筆者(竹内 修:軍事ジャーナリスト)は「ポイントブランク」を除く3機種は、メーカーに直接話を聞いています。その限りにおいて、いずれも陸上自衛隊が求めている能力は充たしていると推測できます。
おそらく小型攻撃用UAVの機種選定は上記した機種に加えて、筒状のランチャーから発射する徘徊兵器「スイッチブレード」などを中心にして行われるものと思われます。スイッチブレードはアメリカがウクライナに供与した兵器で、防衛省も参考品として購入した可能性が高いと思われます。
ただ、防衛省が試験を行ったUAVにイスラエル製の機種が複数含まれていることについて、前述した山添議員は「イスラエルの軍需産業を支えるなど絶対にやってはならない」と防衛外交委員会で批判しています。
イスラエルは周辺での武力行使が多い国で、同国から防衛装備品を購入することに関して、心理的な抵抗があるのは山添議員だけではなく、ほかに沢山いると思いますし、あって当然なのではないかと思います。
攻撃型UAVは無慈悲で無差別な兵器なのか?
近年では、攻撃目標への突入も機械任せにする徘徊型兵器が出現していますが、筆者が取材したIAIやエルビット・システムズ、U Visionの担当者はみな、「攻撃目標への突入の指示、つまり人間の命を奪うかもしれない指示を機械任せにするのは自分の宗教観や哲学に合わないし、それだけは人間がすべきことだ」と述べていました。
防衛装備品は国産であれアメリカ製であれイスラエル製であれ、使い方次第で、人の命を奪う道具にもなれば、人の生命財産を護る道具にもなるものです。

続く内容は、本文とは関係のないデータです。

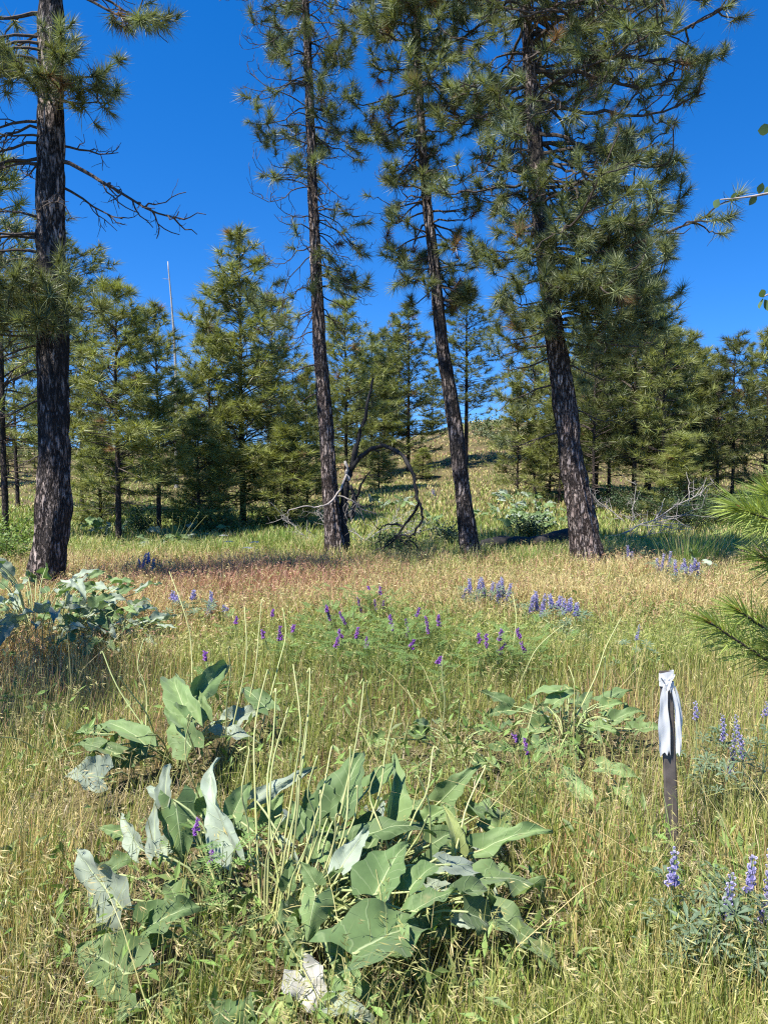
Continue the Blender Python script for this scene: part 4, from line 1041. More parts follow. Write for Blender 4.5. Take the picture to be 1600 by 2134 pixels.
def other_balsam():
    b = lambda x, y: at_z(x, y, .05)
    cluster("balsamroot clump with two leaves held high, left behind the largest clump", 370, 1600, 12, .42, 1,
            explicit=[L2(398, 1500, .36, 358, 1396, .50, 62, MIDG, fold=.3, N=CAMN), L2(416, 1448, .40, 482, 1380, .50, 48, GREEN, fold=.2, N=(.3, -.5, .7)), L2(388, 1510, .34, 346, 1470, .40, 56, GREEN, fold=.2, N=CAMN),
                      L2(400, 1560, .26, 356, 1490, .38, 74, MIDG, fold=.2, N=CAMN), L2(290, 1536, .30, 204, 1502, .34, 52, MIDG, fold=.2), L2(250, 1572, .22, 142, 1548, .26, 46, MIDG, fold=.2), L2(216, 1622, .18, 138, 1612, .22, 74, PALE, fold=.1),
                      L2(432, 1500, .3, 400, 1420, .44, 40, MIDG, fold=.3, N=CAMN), L2(560, 1480, .26, 498, 1428, .34, 46, GREEN, fold=.1), L2(310, 1560, .2, 268, 1520, .26, 50, GREEN, fold=.2)],
            stalks=[(b(340, 1590), at_z(250, 1412, .62), .04), (b(400, 1560), at_z(355, 1196, .95), .06), (b(360, 1600), at_z(215, 1360, .62), -.05), (b(420, 1620), at_z(395, 1490, .5), 0), (b(470, 1580), at_z(510, 1270, .82), .05),
                    (b(500, 1560), at_z(545, 1255, .80), .03), (b(540, 1540), at_z(590, 1270, .72), .04), (b(470, 1590), at_z(476, 1350, .70), 0), (b(300, 1600), at_z(299, 1335, .68), 0), (b(120, 1590), at_z(0, 1520, .45), -.06), (b(430, 1700), at_z(400, 1495, .55), -.04)])
    cluster("balsamroot clump of many small leaves left of the marker stake", 1180, 1560, 30, .42, 2, .10, .2, hi=.36, tone=(.5, .4, .1),
            explicit=[L2(1215, 1665, .16, 1165, 1590, .26, 46, MIDG, fold=.2), L2(1250, 1600, .2, 1336, 1626, .16, 40, MIDG, fold=.2, wave=.1), L2(1280, 1502, .3, 1342, 1478, .36, 26, MIDG), L2(1290, 1640, .12, 1320, 1690, .08, 36, MIDG),
                      L2(1165, 1440, .40, 1098, 1450, .38, 40, MIDG, fold=.2), L2(1150, 1470, .34, 1200, 1440, .40, 40, MIDG, fold=.2)],
            stalks=[(b(1150, 1590), at_z(1292, 1290, .72), .02), (b(1180, 1560), at_z(1185, 1390, .5), 0), (b(1250, 1540), at_z(1260, 1370, .55), .0)])
    cluster("low balsamroot clump half buried in grass between the two bigger clumps", 950, 1580, 12, .45, 3, .10, .17, hi=.2, tone=(.4, .5, .1),
            stalks=[(b(905, 1600), at_z(922, 1370, .66), .03), (b(830, 1600), at_z(850, 1440, .5), .03), (b(950, 1600), at_z(956, 1460, .5), 0), (b(1060, 1480), at_z(1170, 1305, .6), -.06), (b(1060, 1400), at_z(1068, 1240, .62), .03), (b(780, 1560), at_z(764, 1420, .5), 0)])
    cluster("pale balsamroot clump at the foot of the thick scorched trunk", 75, 1350, 120, .95, 4, .12, .26, hi=.88, tone=(.2, .3, .5))
    cluster("withered silvery balsamroot clump right of the thick scorched trunk's foot", 228, 1370, 56, .52, 5, .10, .22, hi=.58, tone=(.1, .2, .7))
    cluster("balsamroot clump with spiky pale stalks in front of the leaning young pine", 345, 1150, 22, .6, 6, .16, .28, hi=.4, tone=(.4, .4, .2),
            stalks=[(on_ground(345 + k * 2, 1150), at_Y(290 + k * 14, 1065 + (k * 37) % 30, 14.6), .03) for k in range(11)])
    for i, (px, row, lab) in enumerate(((1050, 1085, "balsamroot patch on the slope just right of the slender dark pine"), (1120, 1070, "balsamroot patch on the slope against the big leaning pine"), (1095, 1110, "leafy balsamroot patch nearest the charred log"),
                                        (1075, 1050, "upper balsamroot patch on the slope between the two right pines"), (1160, 1100, "balsamroot clump touching the big leaning pine's left side"), (900, 1105, "lone small balsamroot on the slope inside the gap of the pines"),
                                        (400, 1128, "dark leafy balsamroot clump under the young pines on the left"), (230, 1118, "balsamroot clump under the bushy green pine"), (810, 1060, "balsamroot patch with tall pale stalks behind the snag's arch"), (1440, 1215, "small pale balsamroot in dry grass below the right lupines"))):
        cluster(lab, px, row, 26 if i != 5 and i != 9 else 8, .8 if i not in (5, 9) else .3, 20 + i, .2, .34, hi=.45, tone=(.2, .45, .35),
                stalks=[(on_ground(px - 40 + 8 * k, row), on_ground(px - 40 + 8 * k, row) + np.array([np.sin(k * 3.1) * .1, 0, .6 + .15 * np.sin(k * 7.)]), .02) for k in range(10)] if i in (3, 8, 1) else ())
other_balsam()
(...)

使い手が使い方を誤らなければ、日本と日本人の生命と財産を守るために有効な防衛装備品を導入することが最適であり、イスラエル製だからという理由で導入を忌避するのは、色眼鏡でモノを見ているだけだと筆者は思います。
必要とされるのは、使い手がどのような状況下で、そのどう装備品を使用するのか――その明確な運用方針の確立と、それを国民に対して丁寧に説明することなのではないでしょうか。